Thursday, 24 December 2015

The Christmas Tree.

The Christmas tree stands naked and wonky in the corner of the kitchen for nearly a week. We're waiting for an evening when we’re all in together to decorate it, and that’s how long it takes. Without baubles and lights it's a sad and brooding presence. Raw and pagan, it's left neglected in the middle of our domesticity.

Finally, on day six, with a meal to be served and everyone about to gather, I find the time to untangle the fairy lights, unwrap some of the precious glass ornaments and set aside the cardboard loo roll glitter fairy the boys made when they were little. It’s strangely cathartic. How many Christmas trees have I decorated, I wonder, and how many more will there be? By the number of such rituals a whole life could be measured.

“There is only this moment,” booms Derren Brown, two days later, alone and centre stage at the Palace Theatre on the Saturday before Christmas.

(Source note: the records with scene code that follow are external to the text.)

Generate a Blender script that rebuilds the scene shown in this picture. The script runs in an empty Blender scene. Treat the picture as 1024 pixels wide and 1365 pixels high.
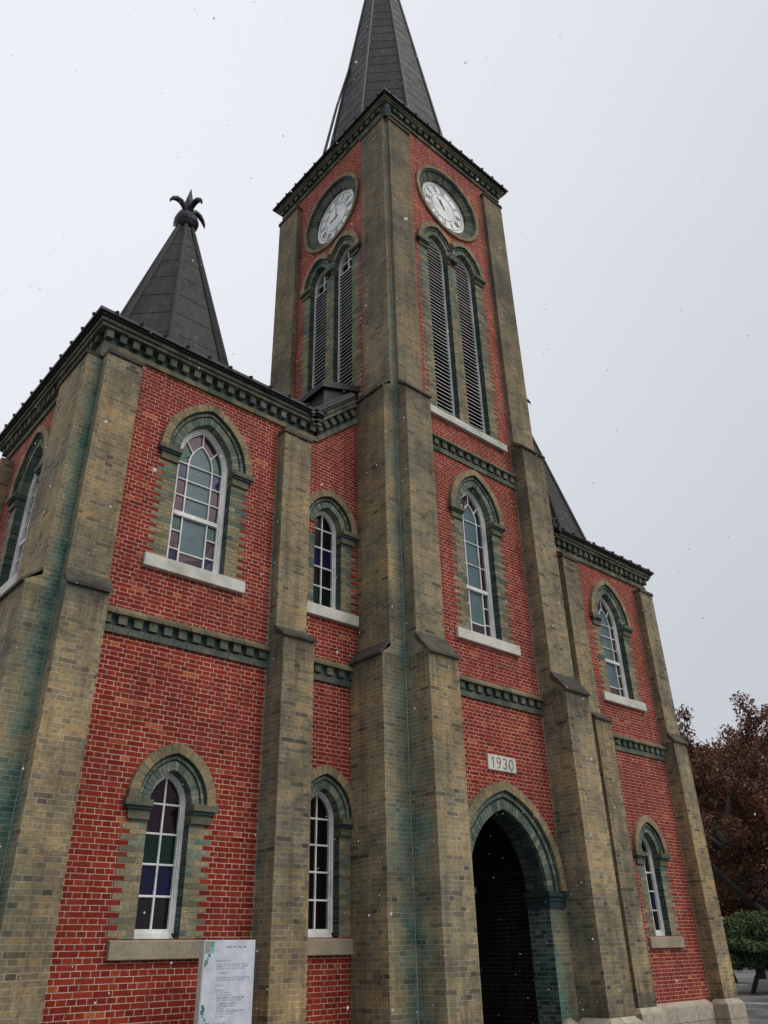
import bpy, bmesh, math, random
import numpy as np
from mathutils import Vector, Matrix, noise
random.seed(7); rng = np.random.default_rng(11)
R_ = math.radians
S = bpy.context.scene
COL = S.collection

# ------------------------------------------------------------------ camera, sky, light
GROUND = -1.6                      # camera stands at the origin, eyes 1.6 m above the ground
def make_camera(f, yaw, pitch, roll):
    cy, sy = math.cos(R_(yaw)), math.sin(R_(yaw)); cp, sp = math.cos(R_(pitch)), math.sin(R_(pitch))
    fwd = Vector((sy*cp, cy*cp, sp)); right = Vector((cy, -sy, 0)); up = right.cross(fwd)
    cr, sr = math.cos(R_(roll)), math.sin(R_(roll))
    r2 = cr*right + sr*up; u2 = -sr*right + cr*up
    cam = bpy.data.cameras.new('camera'); o = bpy.data.objects.new('camera', cam); COL.objects.link(o)
    m = Matrix((r2, u2, -fwd)).transposed()
    o.matrix_world = m.to_4x4()
    cam.sensor_fit = 'VERTICAL'; cam.sensor_height = 36.0; cam.sensor_width = 27.0
    cam.lens = 36.0*f/1365.0; cam.clip_start = 0.05; cam.clip_end = 2000
    S.camera = o
make_camera(1054.78, 42.22497, 29.31597, -1.42585)

SUN_EL, SUN_AZ = 48.0, 160.0       # azimuth clockwise from +Y
w = bpy.data.worlds.new('World'); S.world = w; w.use_nodes = True
nt = w.node_tree; nt.nodes.clear()
def N(t, **k):
    n = nt.nodes.new(t)
    for a, b in k.items(): setattr(n, a, b)
    return n
out = N('ShaderNodeOutputWorld'); bg = N('ShaderNodeBackground'); bg.inputs['Strength'].default_value = 0.1
sky = N('ShaderNodeTexSky', sky_type='NISHITA', sun_disc=False, sun_elevation=R_(SUN_EL), sun_rotation=R_(SUN_AZ))
hs = N('ShaderNodeHueSaturation'); hs.inputs['Saturation'].default_value = 0.12
nt.links.new(sky.outputs[0], hs.inputs['Color'])
tc = N('ShaderNodeTexCoord'); dot = N('ShaderNodeVectorMath', operation='DOT_PRODUCT')
dot.inputs[1].default_value = Vector((-0.30, 0.52, 0.80)).normalized()
nt.links.new(tc.outputs['Generated'], dot.inputs[0])
nz = N('ShaderNodeTexNoise'); nz.inputs['Scale'].default_value = 2.2; nz.inputs['Detail'].default_value = 5
nt.links.new(tc.outputs['Generated'], nz.inputs['Vector'])
ma = N('ShaderNodeMath', operation='MULTIPLY_ADD'); ma.inputs[1].default_value = 0.16
nt.links.new(nz.outputs['Fac'], ma.inputs[0]); nt.links.new(dot.outputs['Value'], ma.inputs[2])
cr = N('ShaderNodeValToRGB'); e = cr.color_ramp.elements
e[0].position = 0.25; e[0].color = (0.420, 0.440, 0.478, 1)
e[1].position = 0.98; e[1].color = (0.640, 0.657, 0.700, 1)
m_ = e.new(0.62); m_.color = (0.535, 0.557, 0.600, 1)
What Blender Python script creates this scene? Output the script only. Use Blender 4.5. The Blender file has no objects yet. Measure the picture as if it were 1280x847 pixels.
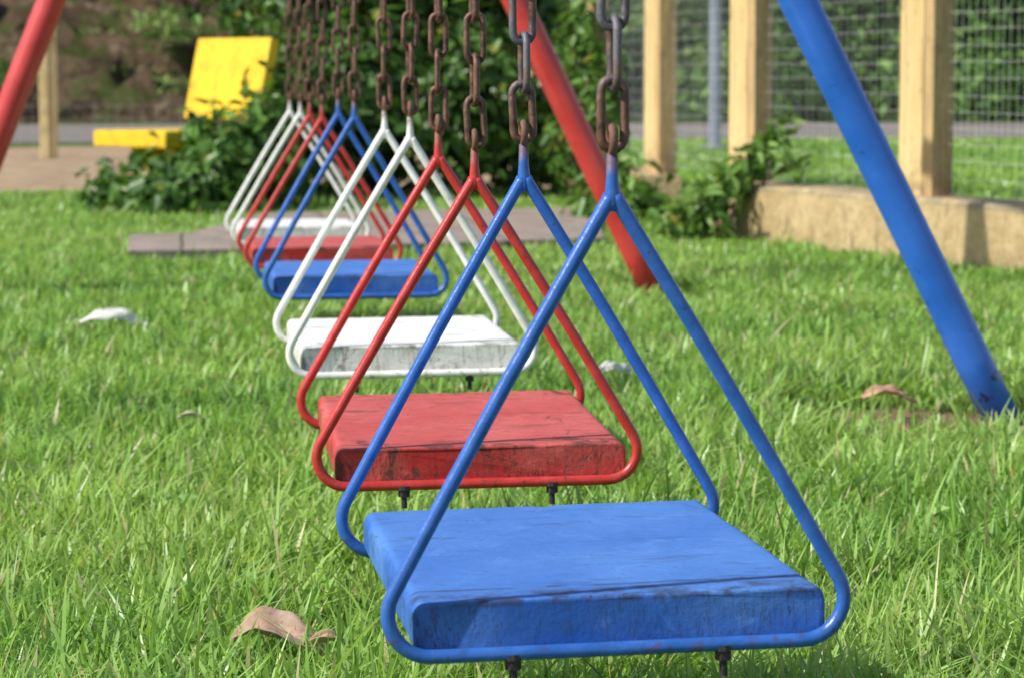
import bpy, math, random, bmesh
import numpy as np
from mathutils import Vector, Matrix, noise as mnoise
random.seed(7); rng=np.random.default_rng(7)
scene=bpy.context.scene
COL=scene.collection
def rad(a): return math.radians(a)

# ---------------------------------------------------------------- materials
class NT:
    def __init__(s,name):
        s.m=bpy.data.materials.new(name); s.m.use_nodes=True
        s.t=s.m.node_tree; s.n=s.t.nodes; s.l=s.t.links
        s.b=s.n['Principled BSDF']; s.out=s.n['Material Output']
        s.tc=s.n.new('ShaderNodeTexCoord')
    def set(s,sock,v):
        if hasattr(v,'is_output'): s.l.new(v,sock)
        else:
            if isinstance(v,(tuple,list)) and len(v)==3 and sock.type=='RGBA': v=(*v,1)
            sock.default_value=v
    def noise(s,scale,detail=6,rough=.6,dist=0,vec=None,sc3=None):
        v=vec if vec is not None else s.tc.outputs['Object']
        if sc3:
            mp=s.n.new('ShaderNodeMapping'); s.l.new(v,mp.inputs[0]); mp.inputs['Scale'].default_value=sc3; v=mp.outputs[0]
        n=s.n.new('ShaderNodeTexNoise'); s.l.new(v,n.inputs['Vector'])
        n.inputs['Scale'].default_value=scale; n.inputs['Detail'].default_value=detail
        n.inputs['Roughness'].default_value=rough; n.inputs['Distortion'].default_value=dist
        return n.outputs['Fac']
    def ramp(s,f,a,b,smooth=True):
        r=s.n.new('ShaderNodeMapRange'); s.set(r.inputs['Value'],f)
        r.inputs['From Min'].default_value=a; r.inputs['From Max'].default_value=b
        if smooth: r.interpolation_type='SMOOTHSTEP'
        return r.outputs['Result']
    def math(s,op,a,b=0.0):
        r=s.n.new('ShaderNodeMath'); r.operation=op; s.set(r.inputs[0],a); s.set(r.inputs[1],b); return r.outputs[0]
    def mix(s,f,a,b,mode='MIX'):
        r=s.n.new('ShaderNodeMix'); r.data_type='RGBA'; r.blend_type=mode
        s.set(r.inputs[0],f); s.set(r.inputs[6],a); s.set(r.inputs[7],b); return r.outputs[2]
    def xyz(s,vec=None):
        r=s.n.new('ShaderNodeSeparateXYZ'); s.l.new(vec if vec is not None else s.tc.outputs['Object'],r.inputs[0]); return r.outputs
    def bump(s,h,strength=.3,dist=.002):
        r=s.n.new('ShaderNodeBump'); s.set(r.inputs['Height'],h); r.inputs['Strength'].default_value=strength; r.inputs['Distance'].default_value=dist
        s.l.new(r.outputs[0],s.b.inputs['Normal'])
    def fin(s,col,rough=.6,metal=0,spec=.5):
        s.set(s.b.inputs['Base Color'],col); s.set(s.b.inputs['Roughness'],rough); s.set(s.b.inputs['Metallic'],metal)
        s.b.inputs['Specular IOR Level'].default_value=spec
        return s.m

def seat_mat(name,base,fade,dirt,dirt_amt=.0,wear=1.0):
    t=NT(name); x,y,z=t.xyz()
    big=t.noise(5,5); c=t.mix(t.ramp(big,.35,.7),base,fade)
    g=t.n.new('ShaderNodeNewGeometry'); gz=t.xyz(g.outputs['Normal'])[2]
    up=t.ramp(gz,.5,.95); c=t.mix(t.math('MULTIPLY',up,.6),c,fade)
    fine=t.noise(55,9,.7); c=t.mix(t.math('MULTIPLY',t.ramp(fine,.45,.75),.20*wear),c,dirt)
    scf=t.noise(16,7,.7,.6,sc3=(.35,2.2,1)); c=t.mix(t.math('MULTIPLY',t.ramp(scf,.54,.68),t.math('MULTIPLY',up,.38*wear)),c,dirt)
    ch=t.noise(22,8,.72,.8); c=t.mix(t.math('MULTIPLY',t.ramp(ch,.56,.64),.22),c,tuple(min(1,v*1.25+.06) for v in fade))
    edge=t.ramp(t.math('ABSOLUTE',y),.15,.235)
    patch=t.noise(13,9,.76,1.2,sc3=(1,.6,1)); thr=t.math('SUBTRACT',.675-dirt_amt,t.math('MULTIPLY',edge,.09))
    pm=t.ramp(t.math('SUBTRACT',patch,thr),0,.08); c=t.mix(t.math('MULTIPLY',pm,.78),c,dirt)
    side=t.math('SUBTRACT',1.0,up)
    for (sc,s3,w_) in((9,(4,1,.7),.013),(5,(9,1,.5),.010),(12,(1.2,1,3),.008)):
        cr=t.noise(sc,5,.65,2.0,sc3=s3); crm=t.ramp(t.math('ABSOLUTE',t.math('SUBTRACT',cr,.5)),w_*wear,.0)
        msk=t.ramp(t.noise(7+sc,3),.40,.56)
        c=t.mix(t.math('MULTIPLY',t.math('MULTIPLY',crm,side),t.math('MULTIPLY',msk,.85)),c,dirt)
    az=t.ramp(t.math('ABSOLUTE',t.math('SUBTRACT',z,.021)),.007,.0); ay=t.ramp(t.math('MULTIPLY',y,-1.0),.215,.236)
    c=t.mix(t.math('MULTIPLY',t.math('MULTIPLY',az,ay),t.math('MULTIPLY',t.ramp(t.noise(30,7,.7),.40,.60),.85)),c,dirt)
    ln=t.math('ABSOLUTE',t.math('ADD',y,t.math('ADD',.205,t.math('MULTIPLY',t.noise(8,3),.012))))
    lm=t.math('MULTIPLY',t.ramp(ln,.007,.001),t.ramp(t.noise(24,5),.36,.56))
    c=t.mix(t.math('MULTIPLY',t.math('MULTIPLY',lm,up),.7),c,dirt)  # dark broken line across the top near the front edge
    speck=t.ramp(t.noise(120,4,.6),.68,.72); c=t.mix(t.math('MULTIPLY',speck,.7),c,dirt)
    t.bump(t.math('ADD',t.math('MULTIPLY',fine,.8),t.math('SUBTRACT',big,t.math('MULTIPLY',pm,.4))),.5,.004)
    return t.fin(c,t.math('ADD',.45,t.math('MULTIPLY',fine,.3)),0,.4)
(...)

A clock hologram ticks ominously behind his head, then stops. 

We’re here because five months ago, when I booked the tickets, Middle One was going through a Derren Brown obsession, which he is now over. “When will it finish because I have to be at a party later?” he asks, as we’re about to set off for the show.

 “This is real, this moment, everything else is stories,” says Derren. “Stories we tell ourselves about our past, stories we tell ourselves about our future, but we can change them. We don’t have to tell ourselves we are broken or fat or useless, we alone have the power to alter those stories.”

It’s showbiz, so much flimflam, but it’s also weirdly powerful. Sitting below him in the stalls, looking up, I feel, probably like everyone else in that audience at that moment, as if he’s talking just to me.

Eldest bites into his burger as we sit outside a restaurant in Soho after the show (outside, in December!) because it’s incredibly warm. “I probably won’t come back next term because there isn’t a reading week,” he says, between mouthfuls, “so you won’t see me for three months.”

“Three months?” I say. “I can’t not see you for three months.”

He shrugs. He’s having a fantastic time at university, the time of his life, you might say, which is how it should be.

We finish the meal and head home.

“What GCSEs should I do if I want to be an animator?” ask Youngest, on the tube.

“An animator?” I say. “Wow, that sounds good, probably Media Studies for a start. Let’s look into it.” Youngest smiles, he often feels left out, overshadowed by his two much louder, taller brothers.

Back home Middle One plays his guitar at me. He does this a lot, walks round the house with the acoustic guitar round his neck and stands and plays and sings to me, full throttle. I watch his fingers move expertly across the instrument and I’m in awe. He’s good, very good, as is Eldest, they're both in bands and writing songs.

Middle One says he wants to try and make it as a musician. He’d like to go to the States. If it doesn’t work out he’ll come home and go to university.

“Good plan,” I say. “Sounds amazing.”

If it works out he might have the time of his life, I hope so, although I’d also rather like him to stay at home with me forever sitting on the sofa and watching Frasier, like we used to.

Derren Brown's show is arresting, his timing unfathomable, but he's right about one thing: we are alone in our stories and we have the power to change them. We arrive into them alone; we will leave them alone. It’s tempting to look at them and think they’re like ones in books or films, with proper beginnings and middles and ends, with a narrative arc, with reasons things happen, with everything relating to everything else, but there are really only moments, lots of moments linked together like a string of fairy lights on a tree. Some are great, some are terrible, some are warm and cosy and Christmassy with family and friends by the fireside, most are pretty dull.

We decorated the tree. Husband put the music on: Rock Around The Christmas Tree, I Wish It Could Be Christmas Every Day, Sleigh Ride by the Ventures, which is a family favourite, then Christmas With The Rat Pack, as we always do. 

We discovered all the old ornaments in the box, one by one: “Hey do you remember this one?” “Look at this!” “Oh, this is the best.” We placed the cardboard fairy on top as we sang the song, which is our tradition because my mother does it: “Every little girl would like to be the fairy on the Christmas tree... except we only know the first verse so it always rather lamely peters out.

We stand back and look. It’s spectacular, and for a brief while it will reign resplendent in the kitchen, the centre of attention, because this is its moment.

Merry Christmas.

Love E x


P.S. Shortly after I wrote this the Christmas tree fell over. Husband said he’d get some rocks from the garden and stand the tree in a bucket of them. I said that would be using a hammer to crack a nut. We stood it back up and it was a bit wobbly for a while, then appeared to steady itself. Now it’s out by the bins.

“Elizabeth was excessively disappointed… But it was her business to be satisfied – and certainly her temper to be happy; and all was soon right again.” Guess the book. Amazing how a bit of reading can lift the spirits.

And by the way, those rare bright moments, like fairy lights on a tree, are what make life worth living. Here's me having one with my dad...

With my lovely father, 23.12.15. He's grown a beard and now looks even more like my grandfather.